Het is in Nederland een traditie en in mijn familie een traditie: naar de Matthäus-Passion van Bach in de week voor Pasen.

Met mijn oma’s en mijn vaders partituur onder de arm – hij heeft jaren geleden zelf in het Vredenburg in Utrecht meegezongen in een van de koren – wandelen we elk jaar van mijn ouderlijk huis naar de kerk. De uitvoering in Naarden is altijd erg traditioneel, van de sfeer tot het publiek tot de instrumenten. Dit jaar besloten we iets nieuws te proberen en naar een andere uitvoering te gaan, in de Hertzberger zaal van Tivoli Vredenburg in Utrecht.

De Matthäus is het enige stuk dat ik alléén live zie. Dit is een stuk waarin je je onderdompelt, die je meeneemt op een reis. Ieder jaar ontroert het weer op een andere manier. Dit jaar stond voor mij in teken van de kwetsbaarheid van het leven, en de diepe verbondenheid tussen mensen die dat kan overstijgen. De interpretatie van dirigent Reinbert de Leeuw was, zoals de Volkskrant schreef, ‘ingetogen en vol deemoed’. Er lag zo veel emotie in de uitvoering, in het bijzonder de koralen vlak na het doodsvonnis, “Ich will hier bei dich stehen”, en na de kruisiging van Jezus, “Wenn ich einmal soll scheiden”, drongen daardoor nog dieper binnen.

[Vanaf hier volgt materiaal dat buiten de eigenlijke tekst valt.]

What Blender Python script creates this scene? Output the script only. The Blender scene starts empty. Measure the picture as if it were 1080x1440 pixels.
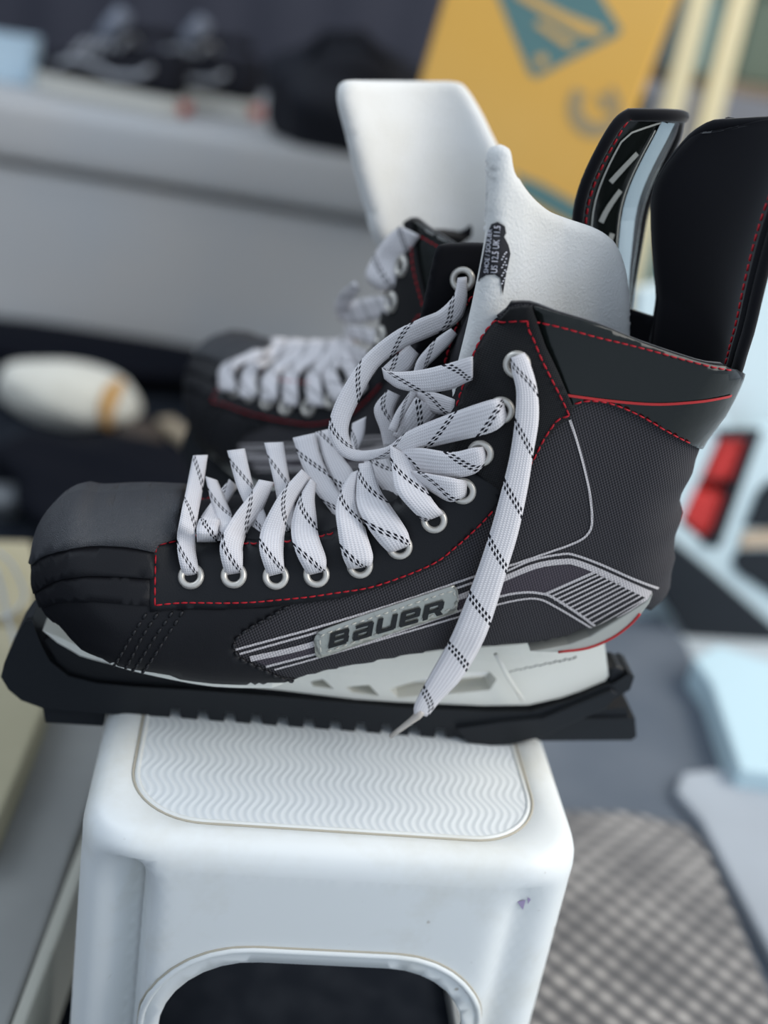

Ik snikte niet alleen om Jezus maar ook om de dag dat ik dit stuk ga zien maar dat mijn vader er niet meer bij kan zijn.

De schoonheid van religie zoals ik die ken – we hoorden een aantal jaar bij een Remonstrantse gemeente – is dat het je na kan laten denken over moraliteit, over jouw levensethiek. Een traditie als een zondagmis of een jaarlijkse Matthäus-Passion doet je even stilstaan bij dit soort vragen. De trend van de laatste tijd is om religie met argusogen te bekijken. Hoe meer ik echter leer over religie en de verhalen die daarin belangrijk zijn, zoals dit verhaal over de lijdensweg van Jezus, hoe meer ik mij realiseer dat veel van dat gedachtegoed ook zo universeel is. De Matthäus-Passion is voor mij geen verhaal over een zoon van God. Het gaat voor mij over een mens die zo begaan is met zijn medemens en zich toch verraden ziet worden door twee van zijn meest vertrouwde volgelingen. Het gaat over verraad, pijn en wanhoop, macht, hebzucht en eigenbelang, maar ook over vriendschap, liefde en vergiffenis. Allerlei facetten van de menselijke natuur worden weerspiegeld in de karakters die in dit verhaal een rol spelen.

Daarom zie ik dit stuk elk jaar weer anders. Dit stuk leeft.